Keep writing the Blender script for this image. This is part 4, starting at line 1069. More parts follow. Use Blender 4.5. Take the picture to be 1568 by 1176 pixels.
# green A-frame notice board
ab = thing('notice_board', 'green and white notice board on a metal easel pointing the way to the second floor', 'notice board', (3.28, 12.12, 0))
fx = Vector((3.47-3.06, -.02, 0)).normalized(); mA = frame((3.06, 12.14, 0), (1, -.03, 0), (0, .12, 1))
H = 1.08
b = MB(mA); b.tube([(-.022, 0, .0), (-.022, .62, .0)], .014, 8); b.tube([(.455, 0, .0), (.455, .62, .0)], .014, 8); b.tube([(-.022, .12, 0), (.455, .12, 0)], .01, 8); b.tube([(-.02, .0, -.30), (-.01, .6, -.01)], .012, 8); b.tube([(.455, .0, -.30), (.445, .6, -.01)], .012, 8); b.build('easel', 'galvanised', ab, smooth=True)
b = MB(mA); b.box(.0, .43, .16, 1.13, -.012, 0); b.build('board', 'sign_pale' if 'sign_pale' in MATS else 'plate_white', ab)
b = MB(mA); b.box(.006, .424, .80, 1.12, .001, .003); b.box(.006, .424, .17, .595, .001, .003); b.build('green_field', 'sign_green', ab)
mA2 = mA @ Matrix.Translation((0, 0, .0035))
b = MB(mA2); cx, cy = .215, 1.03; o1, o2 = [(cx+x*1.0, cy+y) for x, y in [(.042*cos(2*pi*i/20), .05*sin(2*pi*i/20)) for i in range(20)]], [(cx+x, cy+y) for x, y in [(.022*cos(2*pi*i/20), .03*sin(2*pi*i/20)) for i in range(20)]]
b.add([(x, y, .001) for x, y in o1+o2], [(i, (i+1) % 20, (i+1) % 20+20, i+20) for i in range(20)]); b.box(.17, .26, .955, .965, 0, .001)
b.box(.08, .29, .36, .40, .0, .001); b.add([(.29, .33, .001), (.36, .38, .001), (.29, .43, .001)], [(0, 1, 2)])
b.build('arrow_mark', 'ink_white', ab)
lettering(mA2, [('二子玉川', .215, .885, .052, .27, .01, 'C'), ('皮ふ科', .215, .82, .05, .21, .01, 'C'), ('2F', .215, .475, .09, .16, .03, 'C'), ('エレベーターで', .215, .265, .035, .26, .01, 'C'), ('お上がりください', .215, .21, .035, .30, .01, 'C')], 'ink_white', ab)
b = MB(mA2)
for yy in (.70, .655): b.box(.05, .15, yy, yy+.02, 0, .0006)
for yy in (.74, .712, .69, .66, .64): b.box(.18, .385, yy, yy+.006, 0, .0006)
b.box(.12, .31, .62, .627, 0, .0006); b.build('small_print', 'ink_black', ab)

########

WHAT YOU ARE ASKED TO DO = Reproduce the material above without altering a single character.

PROBLEM SOLUTION =
Keep writing the Blender script for this image. This is part 4, starting at line 1069. More parts follow. Use Blender 4.5. Take the picture to be 1568 by 1176 pixels.
# green A-frame notice board
ab = thing('notice_board', 'green and white notice board on a metal easel pointing the way to the second floor', 'notice board', (3.28, 12.12, 0))
fx = Vector((3.47-3.06, -.02, 0)).normalized(); mA = frame((3.06, 12.14, 0), (1, -.03, 0), (0, .12, 1))
H = 1.08
b = MB(mA); b.tube([(-.022, 0, .0), (-.022, .62, .0)], .014, 8); b.tube([(.455, 0, .0), (.455, .62, .0)], .014, 8); b.tube([(-.022, .12, 0), (.455, .12, 0)], .01, 8); b.tube([(-.02, .0, -.30), (-.01, .6, -.01)], .012, 8); b.tube([(.455, .0, -.30), (.445, .6, -.01)], .012, 8); b.build('easel', 'galvanised', ab, smooth=True)
b = MB(mA); b.box(.0, .43, .16, 1.13, -.012, 0); b.build('board', 'sign_pale' if 'sign_pale' in MATS else 'plate_white', ab)
b = MB(mA); b.box(.006, .424, .80, 1.12, .001, .003); b.box(.006, .424, .17, .595, .001, .003); b.build('green_field', 'sign_green', ab)
mA2 = mA @ Matrix.Translation((0, 0, .0035))
b = MB(mA2); cx, cy = .215, 1.03; o1, o2 = [(cx+x*1.0, cy+y) for x, y in [(.042*cos(2*pi*i/20), .05*sin(2*pi*i/20)) for i in range(20)]], [(cx+x, cy+y) for x, y in [(.022*cos(2*pi*i/20), .03*sin(2*pi*i/20)) for i in range(20)]]
b.add([(x, y, .001) for x, y in o1+o2], [(i, (i+1) % 20, (i+1) % 20+20, i+20) for i in range(20)]); b.box(.17, .26, .955, .965, 0, .001)
b.box(.08, .29, .36, .40, .0, .001); b.add([(.29, .33, .001), (.36, .38, .001), (.29, .43, .001)], [(0, 1, 2)])
b.build('arrow_mark', 'ink_white', ab)
lettering(mA2, [('二子玉川', .215, .885, .052, .27, .01, 'C'), ('皮ふ科', .215, .82, .05, .21, .01, 'C'), ('2F', .215, .475, .09, .16, .03, 'C'), ('エレベーターで', .215, .265, .035, .26, .01, 'C'), ('お上がりください', .215, .21, .035, .30, .01, 'C')], 'ink_white', ab)
b = MB(mA2)
for yy in (.70, .655): b.box(.05, .15, yy, yy+.02, 0, .0006)
for yy in (.74, .712, .69, .66, .64): b.box(.18, .385, yy, yy+.006, 0, .0006)
b.box(.12, .31, .62, .627, 0, .0006); b.build('small_print', 'ink_black', ab)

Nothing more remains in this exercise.